Opinions split on new stadium


Tuesday, March 7th, 2006

Open-house participants weigh merits of 15,000-seat waterfront facility

John Bermingham
Province

This is an artist’s rendering of the new Whitecaps stadium. The team showed off the stadium’s plans yesterday. Photograph by : Wayne Leidenfrost, The Province

The ball is up in the air over the proposed waterfront soccer stadium.

At an open house in the old Woodward’s building yesterday, opinions were split on the 15,000-seat stadium proposal.

The privately funded Whitecaps Waterfront Stadium, which could cost up to $70 million, would be built over the CPR rail yards east of Canada Place by mid-2009.

The outdoor arena would be home to the Vancouver Whitecaps men’s and women’s teams and it would host concerts.

Critics cited noise and traffic problems, and doubted whether waterfront land is the best place for a sports stadium.

“How many stadiums do we need?” said Vincent Fodera, who runs a downtown backpacker hostel. “It looks like a square box sitting on top of a rail car.”

“There’ll be rock concerts there, it won’t always be the Vancouver Symphony,” said Don Larson of the Crab Park Society, which champions the public park several blocks from the stadium.

Whitecaps owner Greg Kerfoot owns the 10.5-hectare site, two-fifths of which will be taken up by the stadium, and three-fifths of undeveloped waterfront land.

“[The stadium] is a wedge to develop the rest of the lands,” said Stephanie Smith of the Downtown Eastside Residents Association, also a local resident.

“The [Whitecaps] are not talking about the plans for the rest of the lands.”

Smith said she’s worried about the prospect of thousands of drunken fans disrupting the neighbourhood, making noise and hassling local residents.

Whitecaps president John Rocha said supporters like the transit-friendly location and the creative use of the land.

“Nobody gets displaced.
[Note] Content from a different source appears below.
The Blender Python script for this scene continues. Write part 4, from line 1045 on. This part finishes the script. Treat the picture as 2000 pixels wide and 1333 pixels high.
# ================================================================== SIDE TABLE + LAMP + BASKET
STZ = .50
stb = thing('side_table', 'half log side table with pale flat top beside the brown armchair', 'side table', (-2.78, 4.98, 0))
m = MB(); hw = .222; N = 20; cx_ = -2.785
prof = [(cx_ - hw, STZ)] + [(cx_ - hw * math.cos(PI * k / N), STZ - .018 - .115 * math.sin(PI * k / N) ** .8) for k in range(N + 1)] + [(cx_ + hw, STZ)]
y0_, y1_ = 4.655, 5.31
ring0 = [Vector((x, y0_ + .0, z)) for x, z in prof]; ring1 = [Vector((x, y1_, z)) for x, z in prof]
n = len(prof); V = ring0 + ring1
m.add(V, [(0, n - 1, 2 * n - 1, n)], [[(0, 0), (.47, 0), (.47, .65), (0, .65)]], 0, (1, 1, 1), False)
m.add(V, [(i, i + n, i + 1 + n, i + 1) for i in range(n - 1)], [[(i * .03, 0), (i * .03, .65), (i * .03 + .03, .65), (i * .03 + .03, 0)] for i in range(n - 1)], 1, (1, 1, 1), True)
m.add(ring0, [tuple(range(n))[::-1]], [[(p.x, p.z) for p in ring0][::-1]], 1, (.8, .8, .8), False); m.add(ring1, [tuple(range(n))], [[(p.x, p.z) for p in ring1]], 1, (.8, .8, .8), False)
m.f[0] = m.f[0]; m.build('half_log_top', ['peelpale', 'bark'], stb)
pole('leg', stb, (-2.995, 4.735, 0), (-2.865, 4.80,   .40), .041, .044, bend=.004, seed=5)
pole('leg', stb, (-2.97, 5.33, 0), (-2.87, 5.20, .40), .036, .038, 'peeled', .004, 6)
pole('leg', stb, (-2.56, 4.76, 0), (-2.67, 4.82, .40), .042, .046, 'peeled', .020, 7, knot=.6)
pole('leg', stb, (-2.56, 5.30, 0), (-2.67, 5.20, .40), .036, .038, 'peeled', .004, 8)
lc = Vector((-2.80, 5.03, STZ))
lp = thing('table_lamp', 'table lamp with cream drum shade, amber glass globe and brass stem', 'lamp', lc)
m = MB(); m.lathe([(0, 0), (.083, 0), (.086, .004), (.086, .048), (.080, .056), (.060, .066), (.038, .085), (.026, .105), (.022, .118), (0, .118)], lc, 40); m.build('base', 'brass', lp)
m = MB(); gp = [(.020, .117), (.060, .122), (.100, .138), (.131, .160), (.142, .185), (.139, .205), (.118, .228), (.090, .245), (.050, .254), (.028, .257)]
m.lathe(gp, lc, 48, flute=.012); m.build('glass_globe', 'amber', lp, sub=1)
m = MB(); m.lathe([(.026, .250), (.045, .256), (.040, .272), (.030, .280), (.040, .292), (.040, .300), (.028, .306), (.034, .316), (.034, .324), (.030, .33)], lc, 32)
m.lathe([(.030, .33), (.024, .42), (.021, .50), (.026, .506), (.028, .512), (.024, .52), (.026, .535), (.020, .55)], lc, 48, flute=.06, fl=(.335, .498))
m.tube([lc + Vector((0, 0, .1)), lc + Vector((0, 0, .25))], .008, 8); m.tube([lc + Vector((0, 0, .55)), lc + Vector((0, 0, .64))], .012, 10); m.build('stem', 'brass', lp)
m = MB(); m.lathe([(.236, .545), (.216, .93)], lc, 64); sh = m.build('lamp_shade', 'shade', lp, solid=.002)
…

It gets built over railroad tracks,” he said.

Rocha said he’s building support from Gastown merchants and has met with a coalition of Downtown Eastside groups recently.

“We think we can build this as a true community asset, that would fit well with all the neighbourhoods in our area,” he said.

About 10,000 people have signed up for priority-purchase rights to stadium events, and deposits are placed on 40 suites.

In a Mustel poll in October, 71 per cent of people approved it and 15 per cent were opposed.

Consultants are reviewing the idea and their report goes to city council in May.

It’s up to council whether a rezoning application can go ahead.

The remaining open houses this week are today at the Storyeum in Gastown, tomorrow at Simon Fraser University’s Harbour Centre campus and next Saturday at the Vancouver Public Library.